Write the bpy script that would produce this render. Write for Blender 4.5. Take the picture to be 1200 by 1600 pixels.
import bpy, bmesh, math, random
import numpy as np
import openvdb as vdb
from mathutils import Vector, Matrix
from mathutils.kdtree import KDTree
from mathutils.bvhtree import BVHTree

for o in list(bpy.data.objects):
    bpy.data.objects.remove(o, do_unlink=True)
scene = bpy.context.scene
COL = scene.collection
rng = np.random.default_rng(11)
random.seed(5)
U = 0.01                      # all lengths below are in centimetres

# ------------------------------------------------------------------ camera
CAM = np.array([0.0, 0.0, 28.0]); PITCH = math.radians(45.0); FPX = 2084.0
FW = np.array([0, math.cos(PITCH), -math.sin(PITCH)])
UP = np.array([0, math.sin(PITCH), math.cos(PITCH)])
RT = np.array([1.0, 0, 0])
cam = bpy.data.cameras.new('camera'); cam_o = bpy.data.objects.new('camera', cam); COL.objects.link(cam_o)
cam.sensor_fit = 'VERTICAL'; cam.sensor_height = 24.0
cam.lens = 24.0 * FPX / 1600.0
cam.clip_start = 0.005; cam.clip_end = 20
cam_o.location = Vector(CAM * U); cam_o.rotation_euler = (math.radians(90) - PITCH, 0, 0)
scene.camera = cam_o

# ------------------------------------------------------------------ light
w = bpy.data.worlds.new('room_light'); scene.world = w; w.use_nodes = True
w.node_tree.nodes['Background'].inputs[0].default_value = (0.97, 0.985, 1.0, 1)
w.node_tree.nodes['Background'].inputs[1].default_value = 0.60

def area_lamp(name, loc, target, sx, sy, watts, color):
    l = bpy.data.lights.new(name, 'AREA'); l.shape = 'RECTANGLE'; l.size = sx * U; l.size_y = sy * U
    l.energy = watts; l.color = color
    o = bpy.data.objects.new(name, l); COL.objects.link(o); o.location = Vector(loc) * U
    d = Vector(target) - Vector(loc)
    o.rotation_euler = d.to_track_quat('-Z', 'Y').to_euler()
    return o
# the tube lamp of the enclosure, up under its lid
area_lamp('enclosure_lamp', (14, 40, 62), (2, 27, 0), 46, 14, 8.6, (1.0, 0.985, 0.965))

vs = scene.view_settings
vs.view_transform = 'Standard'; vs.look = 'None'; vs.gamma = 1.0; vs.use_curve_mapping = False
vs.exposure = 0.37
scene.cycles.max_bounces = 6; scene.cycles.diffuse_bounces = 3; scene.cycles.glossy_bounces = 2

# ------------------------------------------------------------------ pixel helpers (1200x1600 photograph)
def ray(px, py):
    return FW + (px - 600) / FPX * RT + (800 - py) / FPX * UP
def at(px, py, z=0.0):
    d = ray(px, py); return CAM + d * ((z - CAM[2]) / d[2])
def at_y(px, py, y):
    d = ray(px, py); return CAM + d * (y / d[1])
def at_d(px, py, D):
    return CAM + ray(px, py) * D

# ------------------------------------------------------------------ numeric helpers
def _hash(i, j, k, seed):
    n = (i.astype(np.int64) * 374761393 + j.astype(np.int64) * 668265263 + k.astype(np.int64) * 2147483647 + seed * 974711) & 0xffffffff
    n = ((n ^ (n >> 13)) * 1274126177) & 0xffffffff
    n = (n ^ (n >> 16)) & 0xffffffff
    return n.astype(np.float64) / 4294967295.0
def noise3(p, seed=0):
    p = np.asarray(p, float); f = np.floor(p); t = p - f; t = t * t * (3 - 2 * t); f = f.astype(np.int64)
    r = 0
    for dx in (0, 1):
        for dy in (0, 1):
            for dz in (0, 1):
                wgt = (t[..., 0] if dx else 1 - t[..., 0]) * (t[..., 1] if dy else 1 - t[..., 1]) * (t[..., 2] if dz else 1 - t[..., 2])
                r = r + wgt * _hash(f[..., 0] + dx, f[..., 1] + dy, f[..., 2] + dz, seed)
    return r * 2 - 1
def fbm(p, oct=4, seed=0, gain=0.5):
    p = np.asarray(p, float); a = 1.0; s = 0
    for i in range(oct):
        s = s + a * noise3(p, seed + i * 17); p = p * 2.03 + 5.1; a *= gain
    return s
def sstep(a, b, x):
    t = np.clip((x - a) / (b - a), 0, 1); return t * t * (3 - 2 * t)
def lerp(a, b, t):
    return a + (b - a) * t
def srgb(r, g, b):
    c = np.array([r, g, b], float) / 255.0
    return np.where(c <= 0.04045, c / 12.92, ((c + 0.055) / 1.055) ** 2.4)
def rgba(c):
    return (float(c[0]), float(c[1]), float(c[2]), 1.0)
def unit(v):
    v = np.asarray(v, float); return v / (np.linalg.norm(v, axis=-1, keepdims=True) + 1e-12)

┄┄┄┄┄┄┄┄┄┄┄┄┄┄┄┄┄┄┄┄

■ Your objective:
Retype the material in full, character for character.

■ Answer for the task:
Write the bpy script that would produce this render. Write for Blender 4.5. Take the picture to be 1200 by 1600 pixels.
import bpy, bmesh, math, random
import numpy as np
import openvdb as vdb
from mathutils import Vector, Matrix
from mathutils.kdtree import KDTree
from mathutils.bvhtree import BVHTree

for o in list(bpy.data.objects):
    bpy.data.objects.remove(o, do_unlink=True)
scene = bpy.context.scene
COL = scene.collection
rng = np.random.default_rng(11)
random.seed(5)
U = 0.01                      # all lengths below are in centimetres

# ------------------------------------------------------------------ camera
CAM = np.array([0.0, 0.0, 28.0]); PITCH = math.radians(45.0); FPX = 2084.0
FW = np.array([0, math.cos(PITCH), -math.sin(PITCH)])
UP = np.array([0, math.sin(PITCH), math.cos(PITCH)])
RT = np.array([1.0, 0, 0])
cam = bpy.data.cameras.new('camera'); cam_o = bpy.data.objects.new('camera', cam); COL.objects.link(cam_o)
cam.sensor_fit = 'VERTICAL'; cam.sensor_height = 24.0
cam.lens = 24.0 * FPX / 1600.0
cam.clip_start = 0.005; cam.clip_end = 20
cam_o.location = Vector(CAM * U); cam_o.rotation_euler = (math.radians(90) - PITCH, 0, 0)
scene.camera = cam_o

# ------------------------------------------------------------------ light
w = bpy.data.worlds.new('room_light'); scene.world = w; w.use_nodes = True
w.node_tree.nodes['Background'].inputs[0].default_value = (0.97, 0.985, 1.0, 1)
w.node_tree.nodes['Background'].inputs[1].default_value = 0.60

def area_lamp(name, loc, target, sx, sy, watts, color):
    l = bpy.data.lights.new(name, 'AREA'); l.shape = 'RECTANGLE'; l.size = sx * U; l.size_y = sy * U
    l.energy = watts; l.color = color
    o = bpy.data.objects.new(name, l); COL.objects.link(o); o.location = Vector(loc) * U
    d = Vector(target) - Vector(loc)
    o.rotation_euler = d.to_track_quat('-Z', 'Y').to_euler()
    return o
# the tube lamp of the enclosure, up under its lid
area_lamp('enclosure_lamp', (14, 40, 62), (2, 27, 0), 46, 14, 8.6, (1.0, 0.985, 0.965))

vs = scene.view_settings
vs.view_transform = 'Standard'; vs.look = 'None'; vs.gamma = 1.0; vs.use_curve_mapping = False
vs.exposure = 0.37
scene.cycles.max_bounces = 6; scene.cycles.diffuse_bounces = 3; scene.cycles.glossy_bounces = 2

# ------------------------------------------------------------------ pixel helpers (1200x1600 photograph)
def ray(px, py):
    return FW + (px - 600) / FPX * RT + (800 - py) / FPX * UP
def at(px, py, z=0.0):
    d = ray(px, py); return CAM + d * ((z - CAM[2]) / d[2])
def at_y(px, py, y):
    d = ray(px, py); return CAM + d * (y / d[1])
def at_d(px, py, D):
    return CAM + ray(px, py) * D

# ------------------------------------------------------------------ numeric helpers
def _hash(i, j, k, seed):
    n = (i.astype(np.int64) * 374761393 + j.astype(np.int64) * 668265263 + k.astype(np.int64) * 2147483647 + seed * 974711) & 0xffffffff
    n = ((n ^ (n >> 13)) * 1274126177) & 0xffffffff
    n = (n ^ (n >> 16)) & 0xffffffff
    return n.astype(np.float64) / 4294967295.0
def noise3(p, seed=0):
    p = np.asarray(p, float); f = np.floor(p); t = p - f; t = t * t * (3 - 2 * t); f = f.astype(np.int64)
    r = 0
    for dx in (0, 1):
        for dy in (0, 1):
            for dz in (0, 1):
                wgt = (t[..., 0] if dx else 1 - t[..., 0]) * (t[..., 1] if dy else 1 - t[..., 1]) * (t[..., 2] if dz else 1 - t[..., 2])
                r = r + wgt * _hash(f[..., 0] + dx, f[..., 1] + dy, f[..., 2] + dz, seed)
    return r * 2 - 1
def fbm(p, oct=4, seed=0, gain=0.5):
    p = np.asarray(p, float); a = 1.0; s = 0
    for i in range(oct):
        s = s + a * noise3(p, seed + i * 17); p = p * 2.03 + 5.1; a *= gain
    return s
def sstep(a, b, x):
    t = np.clip((x - a) / (b - a), 0, 1); return t * t * (3 - 2 * t)
def lerp(a, b, t):
    return a + (b - a) * t
def srgb(r, g, b):
    c = np.array([r, g, b], float) / 255.0
    return np.where(c <= 0.04045, c / 12.92, ((c + 0.055) / 1.055) ** 2.4)
def rgba(c):
    return (float(c[0]), float(c[1]), float(c[2]), 1.0)
def unit(v):
    v = np.asarray(v, float); return v / (np.linalg.norm(v, axis=-1, keepdims=True) + 1e-12)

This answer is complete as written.